Let me be direct: the people who get stuck at Director level are rarely underperformers. They are often the most technically capable people in the room. The problem is that the skills that earned them the Director title are not the same skills that earn them the VP title. That distinction — once you truly internalise it — changes how you operate entirely.

Here are the five moves I have seen make the difference, consistently, across industries, geographies, and organisational types.

01

Stop solving problems. Start framing them.

Directors are valued for their answers. VPs are valued for the quality of their questions. There is a fundamental shift in how senior leaders contribute, and it happens at the level of problem definition, not problem resolution.

When you walk into a leadership meeting and say "I have identified the issue — here is my solution," you are operating as a Director. When you walk in and say "I think we are solving the wrong problem — here is what I believe the real question is," you are operating as a VP. The latter is rarer, harder, and infinitely more valued.

In practice, this means slowing down before you respond. When an issue lands on your desk, resist the instinct to fix. Instead, ask: What is the real problem here? Who else is affected? What are we assuming? Leaders who surface the right questions get promoted faster than those who simply deliver the right answers.

02

Build relationships above and across — not just down.

Most Directors invest heavily in managing their teams well. That is necessary, but not sufficient. Your network at the level above you is your promotion engine — and most people have almost none of it.

VP-level professionals are known beyond their own function. They have genuine relationships with peers in Finance, Legal, Strategy, and Operations. They know the priorities of the C-suite not because they were told in an all-hands meeting, but because they have had the conversations directly.

"Your promotion is rarely decided by your direct manager alone. It is decided by the room of senior leaders who are asked, 'Do we know this person? Do we trust her judgement?' Build for that room."

Start by identifying three senior leaders outside your function and finding authentic reasons to engage with them — project collaboration, feedback requests, sharing a relevant article. Relationships built over time are infinitely more powerful than introductions made the week before a promotion cycle.

03

Own your narrative — and be able to deliver it in one sentence.

I ask every new coaching client the same question: "Tell me what you do and the value you create — in one sentence." Most cannot do it.
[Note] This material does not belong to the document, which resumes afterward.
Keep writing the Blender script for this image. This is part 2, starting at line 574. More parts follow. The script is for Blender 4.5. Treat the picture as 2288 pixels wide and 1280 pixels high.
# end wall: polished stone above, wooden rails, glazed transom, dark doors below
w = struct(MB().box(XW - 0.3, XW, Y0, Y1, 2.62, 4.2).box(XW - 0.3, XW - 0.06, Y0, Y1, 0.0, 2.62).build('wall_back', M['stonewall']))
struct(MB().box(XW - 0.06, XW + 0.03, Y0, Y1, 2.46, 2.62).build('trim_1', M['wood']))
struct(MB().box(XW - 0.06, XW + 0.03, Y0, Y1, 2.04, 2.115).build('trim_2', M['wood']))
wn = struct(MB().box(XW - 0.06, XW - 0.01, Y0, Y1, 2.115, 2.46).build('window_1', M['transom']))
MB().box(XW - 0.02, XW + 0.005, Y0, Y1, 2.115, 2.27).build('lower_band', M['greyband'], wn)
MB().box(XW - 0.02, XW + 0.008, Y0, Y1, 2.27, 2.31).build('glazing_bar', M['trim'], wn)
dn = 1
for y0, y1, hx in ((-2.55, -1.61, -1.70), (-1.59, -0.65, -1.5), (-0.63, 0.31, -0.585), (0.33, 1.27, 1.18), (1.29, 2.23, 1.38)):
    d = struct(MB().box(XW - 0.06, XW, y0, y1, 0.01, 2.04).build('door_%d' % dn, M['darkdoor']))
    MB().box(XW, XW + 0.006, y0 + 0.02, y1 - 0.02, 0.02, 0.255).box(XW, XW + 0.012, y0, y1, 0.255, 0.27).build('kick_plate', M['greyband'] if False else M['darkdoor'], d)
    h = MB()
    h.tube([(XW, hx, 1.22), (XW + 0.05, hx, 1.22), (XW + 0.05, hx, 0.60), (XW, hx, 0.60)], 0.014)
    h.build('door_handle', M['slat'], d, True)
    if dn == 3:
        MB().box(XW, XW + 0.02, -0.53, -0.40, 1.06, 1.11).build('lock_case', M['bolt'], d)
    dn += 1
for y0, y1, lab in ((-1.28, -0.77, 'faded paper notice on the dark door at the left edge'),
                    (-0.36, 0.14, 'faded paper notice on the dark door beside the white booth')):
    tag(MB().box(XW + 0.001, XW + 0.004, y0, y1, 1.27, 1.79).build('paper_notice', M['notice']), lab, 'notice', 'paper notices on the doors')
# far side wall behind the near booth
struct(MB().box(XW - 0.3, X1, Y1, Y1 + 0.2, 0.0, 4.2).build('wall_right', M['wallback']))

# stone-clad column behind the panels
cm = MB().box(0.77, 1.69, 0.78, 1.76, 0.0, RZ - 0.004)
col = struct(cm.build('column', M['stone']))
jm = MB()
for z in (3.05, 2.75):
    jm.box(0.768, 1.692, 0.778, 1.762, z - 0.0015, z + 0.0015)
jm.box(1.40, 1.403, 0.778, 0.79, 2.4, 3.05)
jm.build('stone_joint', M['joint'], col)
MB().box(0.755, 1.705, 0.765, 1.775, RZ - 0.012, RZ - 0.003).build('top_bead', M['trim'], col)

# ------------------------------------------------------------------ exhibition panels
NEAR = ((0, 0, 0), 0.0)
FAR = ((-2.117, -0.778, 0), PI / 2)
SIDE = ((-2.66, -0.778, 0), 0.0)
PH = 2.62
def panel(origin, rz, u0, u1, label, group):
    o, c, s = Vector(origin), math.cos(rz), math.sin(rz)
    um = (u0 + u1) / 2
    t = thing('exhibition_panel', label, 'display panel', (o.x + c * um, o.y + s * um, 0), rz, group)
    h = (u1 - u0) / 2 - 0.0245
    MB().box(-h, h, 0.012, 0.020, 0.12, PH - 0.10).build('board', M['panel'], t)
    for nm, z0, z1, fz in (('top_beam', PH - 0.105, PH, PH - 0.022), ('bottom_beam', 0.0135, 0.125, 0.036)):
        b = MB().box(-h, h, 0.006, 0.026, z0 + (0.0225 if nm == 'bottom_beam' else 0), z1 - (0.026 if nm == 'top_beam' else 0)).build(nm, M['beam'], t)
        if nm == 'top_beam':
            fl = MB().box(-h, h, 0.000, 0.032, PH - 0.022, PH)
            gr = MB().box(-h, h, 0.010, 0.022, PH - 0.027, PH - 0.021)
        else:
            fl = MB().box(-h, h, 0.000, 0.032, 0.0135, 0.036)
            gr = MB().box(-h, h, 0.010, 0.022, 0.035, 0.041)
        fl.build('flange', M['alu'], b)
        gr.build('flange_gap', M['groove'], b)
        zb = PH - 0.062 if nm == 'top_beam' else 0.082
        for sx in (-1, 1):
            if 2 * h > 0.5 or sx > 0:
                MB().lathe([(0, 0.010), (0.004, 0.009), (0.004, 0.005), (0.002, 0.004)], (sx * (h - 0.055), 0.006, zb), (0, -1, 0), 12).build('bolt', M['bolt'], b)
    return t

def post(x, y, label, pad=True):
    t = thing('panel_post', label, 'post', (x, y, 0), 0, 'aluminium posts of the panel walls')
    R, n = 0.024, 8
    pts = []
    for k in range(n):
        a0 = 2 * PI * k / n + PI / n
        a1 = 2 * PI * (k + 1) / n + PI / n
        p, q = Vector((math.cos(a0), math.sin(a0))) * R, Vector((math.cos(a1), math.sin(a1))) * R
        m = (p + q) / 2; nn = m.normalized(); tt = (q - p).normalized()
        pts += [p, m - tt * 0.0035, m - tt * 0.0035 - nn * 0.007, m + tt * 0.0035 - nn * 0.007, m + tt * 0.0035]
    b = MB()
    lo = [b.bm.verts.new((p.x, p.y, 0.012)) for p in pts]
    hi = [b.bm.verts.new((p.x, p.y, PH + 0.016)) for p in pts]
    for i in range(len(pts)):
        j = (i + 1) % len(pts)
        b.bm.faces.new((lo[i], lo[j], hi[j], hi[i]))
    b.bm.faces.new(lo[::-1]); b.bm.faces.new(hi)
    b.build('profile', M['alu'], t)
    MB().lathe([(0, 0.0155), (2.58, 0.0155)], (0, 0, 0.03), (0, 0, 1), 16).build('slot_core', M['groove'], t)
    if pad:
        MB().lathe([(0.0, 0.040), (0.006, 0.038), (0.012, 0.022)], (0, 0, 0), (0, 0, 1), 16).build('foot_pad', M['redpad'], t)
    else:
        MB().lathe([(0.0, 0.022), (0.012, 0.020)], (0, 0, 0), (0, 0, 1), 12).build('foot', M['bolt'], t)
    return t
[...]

They either give me their job title, or they give me a three-minute monologue. Neither is useful.

Your professional narrative is your brand, and at VP level, your brand travels without you. When someone advocates for you in a room you are not in, they need a clear, compelling story to tell. If you cannot give it to them, they will improvise — and improvised advocacy is rarely effective.
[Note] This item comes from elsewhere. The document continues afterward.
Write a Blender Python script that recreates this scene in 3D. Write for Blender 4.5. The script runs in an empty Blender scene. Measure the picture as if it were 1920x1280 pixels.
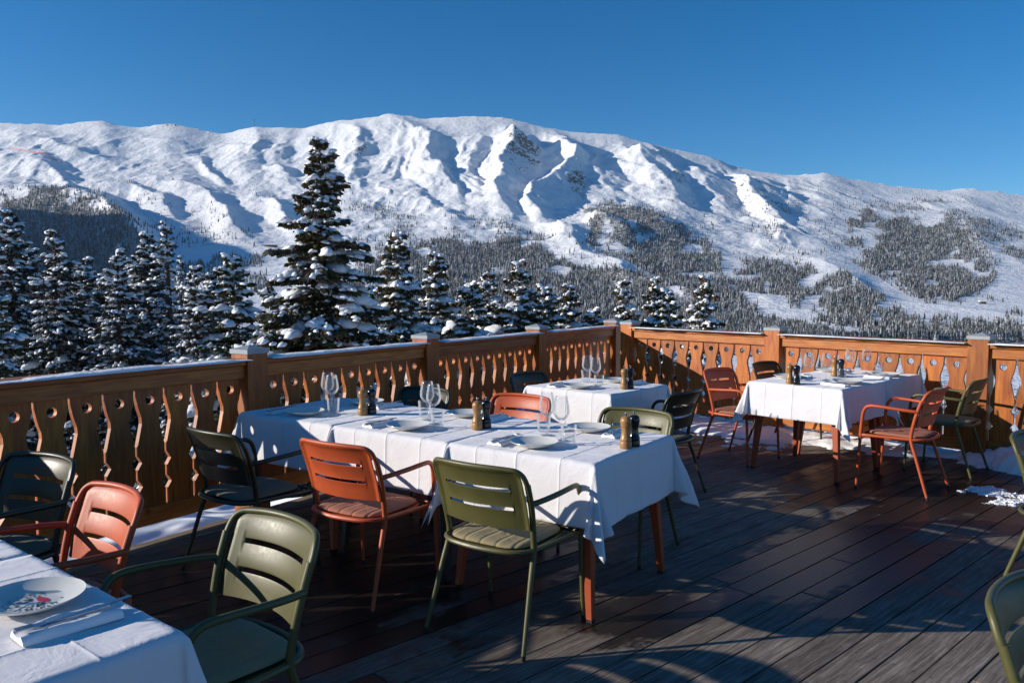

Build your sentence using this structure: I help [who] achieve [what result] by [distinctive approach]. Practise it until it is effortless, genuine, and specific. Then ensure everyone in your network — up, across, and down — can tell that story accurately on your behalf.

04

Make your work visible without being self-promotional.

There is a crucial difference between bragging and strategic visibility, and the distinction lives entirely in intent and execution. Bragging is about making yourself look good. Strategic visibility is about ensuring the right people have the information they need to make good decisions — including decisions about who is ready for more responsibility.

The most effective technique I teach clients is the "stakeholder brief" — a short, structured update that shares progress, flags risks, and surfaces decisions needed. It is not a progress report. It is a leadership communication that positions you as someone who thinks ahead and operates transparently.

When you brief up regularly, proactively, and clearly, your name stays in the minds of decision-makers for the right reasons. That is not self-promotion. That is professional stewardship of your own career.

05

Operate at the next level before you have the title.

Promotions are confirmations, not grants. By the time a VP title is offered, the organisation should already have seen VP-level thinking, VP-level relationships, and VP-level impact from you. Waiting for the title before operating at the level is the single most common reason talented Directors stall.

This does not mean overstepping or doing your manager's job. It means expanding the aperture of your thinking, volunteering for cross-functional challenges, taking strategic positions in meetings, and demonstrating — consistently — that you are already operating above your current remit.

"Dress your ambition in action. The people who rise fastest are not the ones who talk about wanting more — they are the ones who are already doing more."

Identify three specific behaviours of the VP leaders in your organisation that you admire. Adopt one of them this week. Build the pattern deliberately, and the recognition will follow.

The Honest Truth

None of these moves are complicated. All of them require intention, consistency, and the willingness to be seen as more than a highly competent operator. The transition from Director to VP is fundamentally a transition in identity — from the person who executes with excellence to the person who shapes what gets executed and why.

If you are reading this and recognising yourself in the early stages of this journey, that self-awareness is already an asset. The next step is action. Pick one of these five moves and apply it this week — deliberately, not casually. That is how the shift begins.